Wednesday, October 19, 2016

Edward Lambert — Yellen wants to understand effective demand

Janet Yellen is really asking for research into effective demand. She sees a weakness in aggregate demand affecting aggregate supply… or potential output. That is effective demand, but she cannot even use the term effective demand because economists do not understand it.
I have been researching effective demand for 4 years. I have seen really a complete lack of understanding of what effective demand is among economists. It surprises me that Janet Yellen would be calling for research on its dynamics....
Janet Yellen just might understand more about Keynes and Post Keynesianism that she wants to let on publicly. She was excoriated as a "Keynesian" by economists on the right at the time of her appointment to the Fed chair. Maybe she is nudging without rocking the boat too much.

Has anyone read Yellen, Janet L, 1980. "On Keynesian Economics and the Economics of the Post-Keynesians," American Economic Review, American Economic Association, vol. 70(2), pages 15-25, May. (Link is to JSTOR. Registration required.)

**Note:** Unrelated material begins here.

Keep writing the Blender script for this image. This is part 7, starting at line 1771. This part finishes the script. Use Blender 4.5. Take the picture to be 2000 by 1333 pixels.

She may be considered a New Keynesian, but this paper shows that she is at least familiar with some Post Keynesian thinking.

Angry Bear
Yellen wants to understand effective demand
Edward Lambert

So whilst Janet gets empirically what is wrong with modern macro research she misses the fundamental reasons this matters.
  1. Economics must be rebuilt around balance sheets and fundamental accounting identities
  2. Hence state – balance sheets- must be the basis of all models. If the model is not a state machine it cannot describe the state of anything economic.
  3. Hence credit and debt, and money matters
  4. As debt issues are fundamentally non linear and complex models which require linearisation, such as DGSE, must be discarded, they are too broken to be fixed.
Decisions, Decisions, Decisions
Yellen Almost, but not Quite, Gets Whats wrong with Modern MacroAndrew Lainton


Matt Franko said...

We are in perpetual surplus.....

peterc said...

"Janet Yellen just might understand more about Keynes and Post Keynesianism that she wants to let on publicly. She was excoriated as a "Keynesian" by economists on the right at the time of her appointment to the Fed chair. Maybe she is nudging without rocking the boat too much."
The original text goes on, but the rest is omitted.